[Given records]
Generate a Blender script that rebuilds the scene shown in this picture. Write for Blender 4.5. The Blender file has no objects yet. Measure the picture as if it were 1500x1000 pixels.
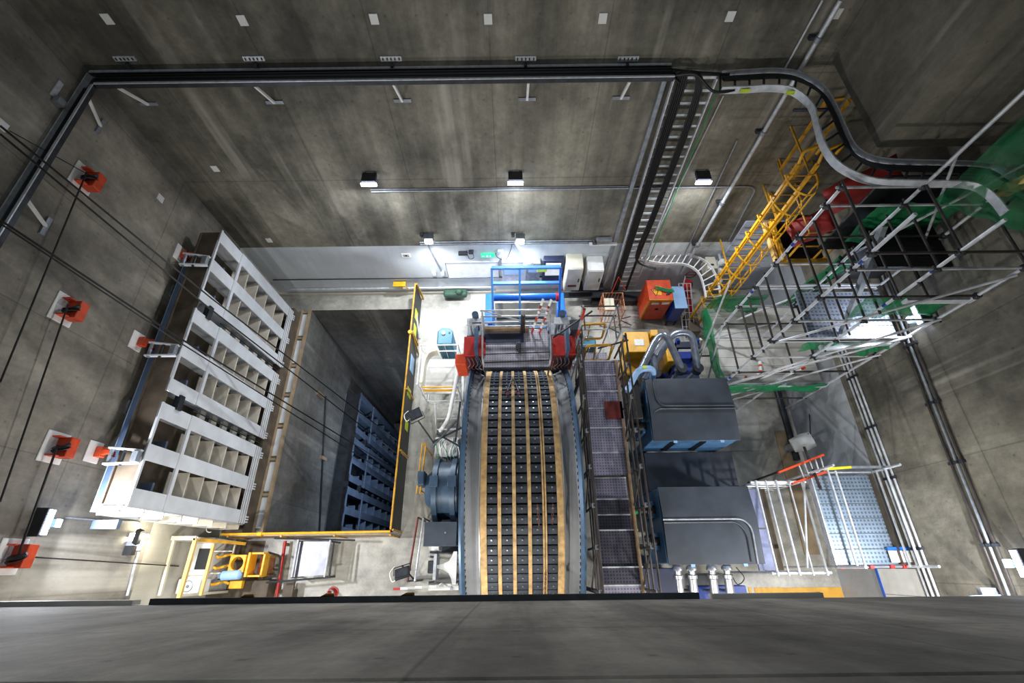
import bpy, bmesh, math, random
from mathutils import Vector, Matrix
random.seed(7)
PI = math.pi
S = bpy.context.scene
COL = S.collection
# ---------------------------------------------------------------- camera
CAMZ = 15.0
FPX = 668.0
def _n(v): return Vector(v).normalized()
ZU = -_n((5, -331, -668)); YF = _n((-15, 1350, -668)); YF = (YF - ZU * YF.dot(ZU)).normalized(); XR = YF.cross(ZU)
cam = bpy.data.cameras.new('camera'); camo = bpy.data.objects.new('camera', cam); COL.objects.link(camo)
RM = Matrix((XR, YF, ZU))
camo.matrix_world = Matrix.Translation((0, 0, CAMZ)) @ RM.to_4x4()
cam.sensor_width = 36; cam.lens = 36 * FPX / 1500; cam.clip_end = 200; cam.clip_start = 0.02
S.camera = camo
# ---------------------------------------------------------------- world, exposure
S.view_settings.view_transform = 'Standard'; S.view_settings.look = 'None'
S.view_settings.gamma = 1; S.view_settings.use_curve_mapping = False
S.view_settings.exposure = 0.18
W = bpy.data.worlds.new('world'); S.world = W; W.use_nodes = True
W.node_tree.nodes['Background'].inputs[0].default_value = (0.80, 0.92, 1.0, 1)
W.node_tree.nodes['Background'].inputs[1].default_value = WORLD = 0.34
LK = 1.0      # overall strength of the lamps
# ---------------------------------------------------------------- where a photo point meets a real plane
def _ray(u, v): return RM @ Vector((u - 750, 500 - v, -FPX))
def pz(u, v, z=0.0):
    d = _ray(u, v); t = (z - CAMZ) / d.z; return Vector((d.x * t, d.y * t, z))
def py(u, v, y):
    d = _ray(u, v); t = y / d.y; return Vector((d.x * t, y, CAMZ + d.z * t))
def px(u, v, x):
    d = _ray(u, v); t = x / d.x; return Vector((x, d.y * t, CAMZ + d.z * t))
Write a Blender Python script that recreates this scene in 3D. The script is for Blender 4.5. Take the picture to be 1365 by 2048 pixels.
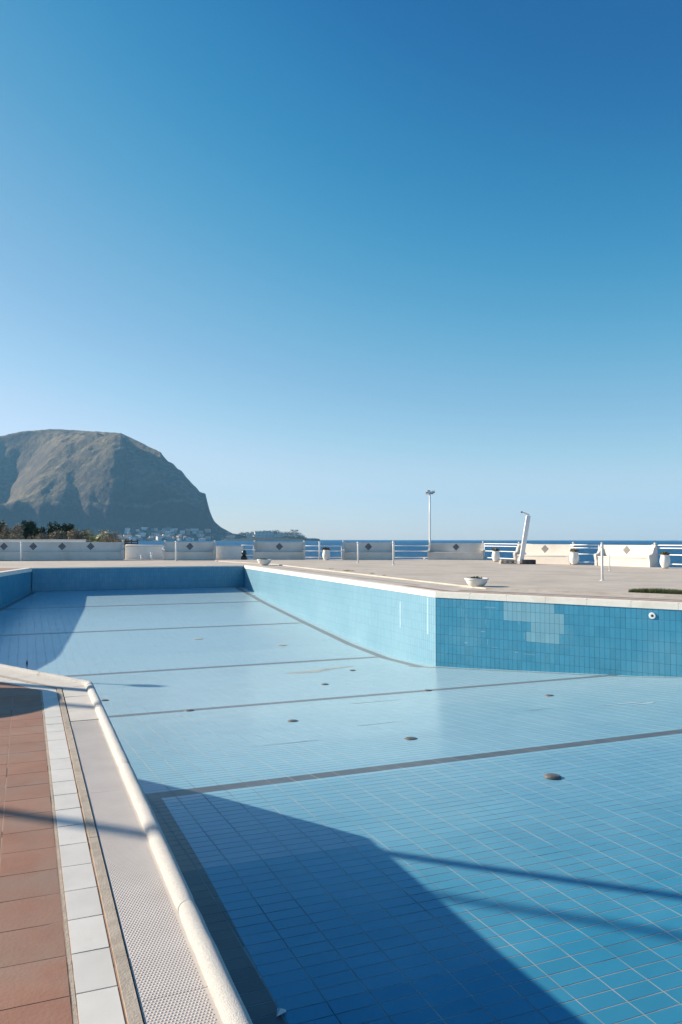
import bpy, bmesh, math, random
import numpy as np
from mathutils import Vector, Matrix, noise as mnoise
from mathutils.geometry import tessellate_polygon

for o in list(bpy.data.objects):
    bpy.data.objects.remove(o)
S = bpy.context.scene
COL = S.collection
R = math.radians
random.seed(7)
RNG = np.random.default_rng(11)

# ------------------------------------------------------------------ camera
EYE = 1.43
YAW, PITCH, ROLL, FOC = R(22.3), math.atan(55.2 / 1540), R(0.09), 1540.0
fw = Vector((math.sin(YAW) * math.cos(PITCH), math.cos(YAW) * math.cos(PITCH), math.sin(PITCH)))
rt = Vector((math.cos(YAW), -math.sin(YAW), 0))
up = rt.cross(fw)
cam = bpy.data.cameras.new('camera')
camo = bpy.data.objects.new('camera', cam)
COL.objects.link(camo)
Mx = Matrix((rt, up, -fw)).transposed().to_4x4() @ Matrix.Rotation(ROLL, 4, 'Z')
Mx.translation = (0, 0, EYE)
camo.matrix_world = Mx
cam.sensor_fit = 'VERTICAL'
cam.sensor_height = 36
cam.lens = FOC / 2048 * 36
cam.clip_start = 0.05
cam.clip_end = 60000
S.camera = camo

# ------------------------------------------------------------------ sky, sun, exposure
SUN_EL, SUN_AZ = R(21.5), R(-47.4)          # azimuth from +Y towards +X
W = bpy.data.worlds.new('World')
S.world = W
W.use_nodes = True
nt = W.node_tree
nt.nodes.clear()
sky = nt.nodes.new('ShaderNodeTexSky')
sky.sky_type = 'NISHITA'
sky.sun_disc = False
sky.sun_elevation = SUN_EL
sky.sun_rotation = SUN_AZ
sky.altitude = 0
sky.air_density = 0.8
sky.dust_density = 0.3
sky.ozone_density = 3.0
bg = nt.nodes.new('ShaderNodeBackground')
bg.inputs['Strength'].default_value = 0.10
wo = nt.nodes.new('ShaderNodeOutputWorld')
# one colour grade for the whole dome: deeper blue where the sky is dark, as on the film
pre = nt.nodes.new('ShaderNodeVectorMath'); pre.operation = 'SCALE'; pre.inputs['Scale'].default_value = 0.1
cur = nt.nodes.new('ShaderNodeRGBCurve')
post = nt.nodes.new('ShaderNodeVectorMath'); post.operation = 'SCALE'; post.inputs['Scale'].default_value = 10.0
GRADE = [[(0, 0), (.060, .002), (.084, .013), (.11, .042), (.14, .088), (.18, .145), (.22, .20), (.31, .33), (.47, .46), (1, .85)],
         [(0, 0), (.114, .060), (.15, .112), (.19, .164), (.24, .215), (.30, .263), (.37, .328), (.45, .388), (.53, .44), (1, .77)],
         [(0, 0), (.226, .176), (.30, .25), (.36, .295), (.44, .344), (.51, .384), (.60, .44), (.72, .515), (1, .70)]]
for c, pts in enumerate(GRADE):
    cv = cur.mapping.curves[c]
    cv.points[0].location = pts[0]; cv.points[-1].location = pts[-1]
    for p in pts[1:-1]: cv.points.new(*p)
cur.mapping.use_clip = False
cur.mapping.update()
nt.links.new(sky.outputs[0], pre.inputs[0]); nt.links.new(pre.outputs[0], cur.inputs['Color'])
nt.links.new(cur.outputs[0], post.inputs[0]); nt.links.new(post.outputs[0], bg.inputs[0])
nt.links.new(bg.outputs[0], wo.inputs[0])

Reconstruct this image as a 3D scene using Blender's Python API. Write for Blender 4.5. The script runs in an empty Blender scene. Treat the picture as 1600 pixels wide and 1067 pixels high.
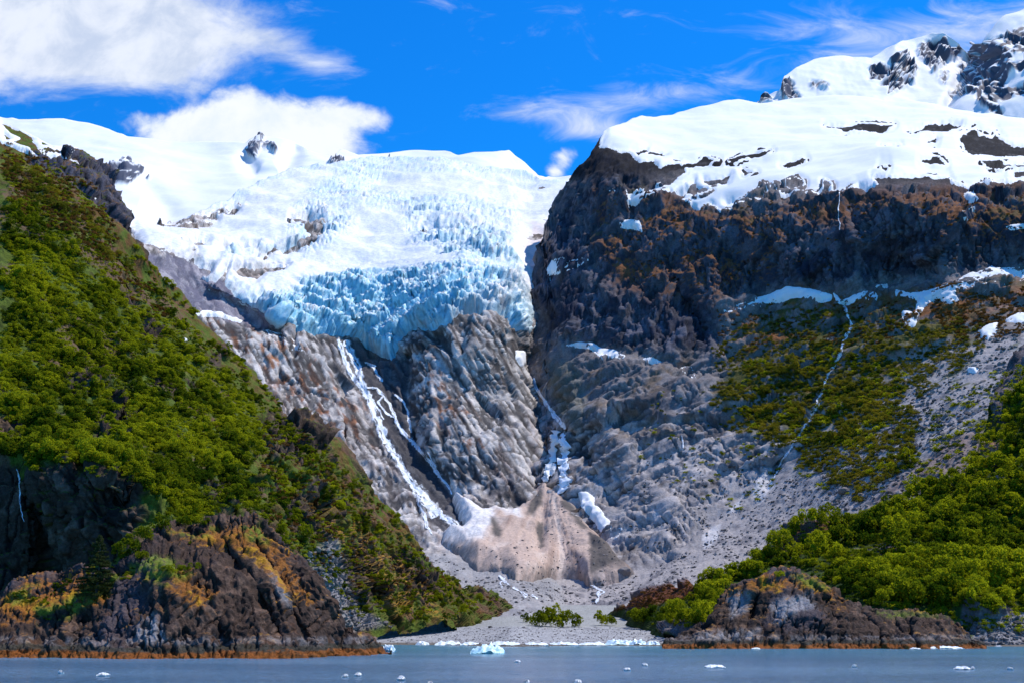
import bpy, math, random
import numpy as np
from mathutils import Vector
from mathutils.bvhtree import BVHTree

rng = np.random.default_rng(7)
random.seed(7)
scene = bpy.context.scene
COL = scene.collection

# ---------------------------------------------------------------- camera
F = 2000.0                      # focal length in photo pixels (1600 wide)
CAM = np.array([0.0, 0.0, 4.5])
PITCH = math.atan((985.0 - 533.5) / F)
cp, sp = math.cos(PITCH), math.sin(PITCH)
FW = np.array([0, cp, sp]); UPV = np.array([0, -sp, cp])
cam_data = bpy.data.cameras.new('camera')
cam = bpy.data.objects.new('camera', cam_data)
COL.objects.link(cam)
cam.location = CAM
cam.rotation_euler = (math.pi / 2 + PITCH, 0, 0)
cam_data.lens = 36.0 * F / 1600.0
cam_data.sensor_width = 36.0
cam_data.clip_start = 0.5
cam_data.clip_end = 30000
scene.camera = cam

# ---------------------------------------------------------------- light
SUN = Vector((0.44, 0.20, 0.84)).normalized()
EL = math.asin(SUN.z); AZ = math.atan2(SUN.x, SUN.y)
sun_data = bpy.data.lights.new('sun', 'SUN')
sun_data.energy = 4.3
sun_data.angle = math.radians(0.5)
sun_data.color = (1.0, 0.955, 0.89)
sun = bpy.data.objects.new('sun', sun_data)
COL.objects.link(sun)
sun.rotation_euler = SUN.to_track_quat('Z', 'Y').to_euler()
sun.location = (300, 200, 600)
scene.view_settings.view_transform = 'Standard'
scene.view_settings.look = 'None'
scene.view_settings.exposure = 0.08
scene.view_settings.gamma = 1.0
scene.cycles.max_bounces = 6
scene.cycles.diffuse_bounces = 3
scene.cycles.glossy_bounces = 2
scene.cycles.transparent_max_bounces = 8


def ray(px, py):
    px = np.asarray(px, float); py = np.asarray(py, float)
    xc = (px - 800.0) / F; yc = (533.5 - py) / F
    d = np.stack([xc + 0 * yc, cp - yc * sp + 0 * xc, sp + yc * cp + 0 * xc], -1)
    return d / d[..., 1:2]


def pt(px, py, D):
    return CAM + ray(px, py) * np.asarray(D, float)[..., None]


def project(P):
    v = P - CAM
    dep = np.maximum(v @ FW, 1.0)
    return 800.0 + F * v[..., 0] / dep, 533.5 - F * (v @ UPV) / dep


# ---------------------------------------------------------------- world
SKY_STRENGTH = 0.085
world = bpy.data.worlds.new('World')
scene.world = world
world.use_nodes = True
wt = world.node_tree
wt.nodes.clear()


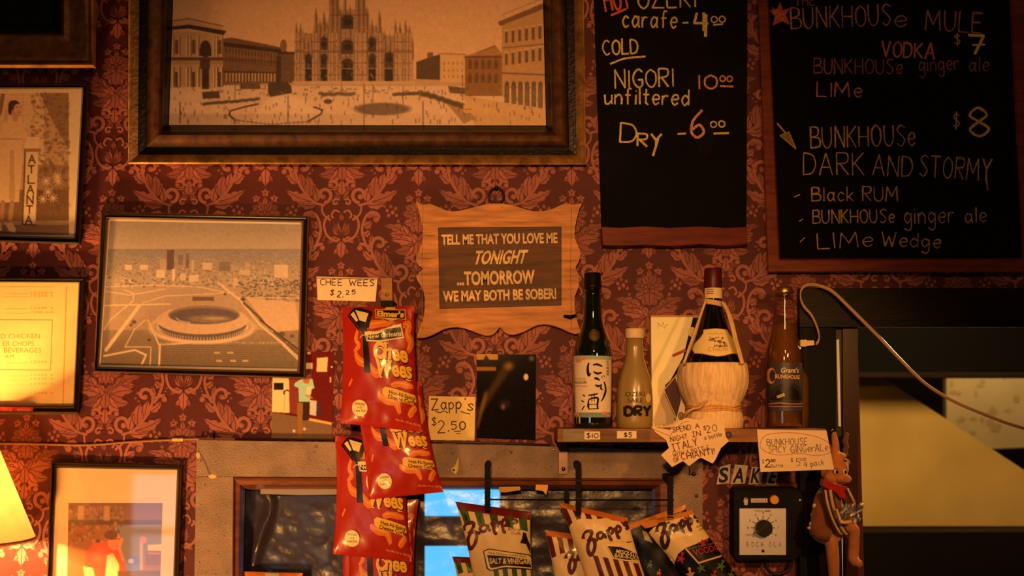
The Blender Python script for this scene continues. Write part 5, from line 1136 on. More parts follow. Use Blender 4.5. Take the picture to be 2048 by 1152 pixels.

[What needs to be done]
Reproduce nothing but the lines from the one with "Reconstruct this image" to the one with "COL = scene.collection", both lines included, and keep every picture out of the copy.

[Complete output]
Reconstruct this image as a 3D scene using Blender's Python API. Write for Blender 4.5. The script runs in an empty Blender scene. Treat the picture as 1600 pixels wide and 1067 pixels high.
import bpy, math, random
import numpy as np
from mathutils import Vector
from mathutils.bvhtree import BVHTree

rng = np.random.default_rng(7)
random.seed(7)
scene = bpy.context.scene
COL = scene.collection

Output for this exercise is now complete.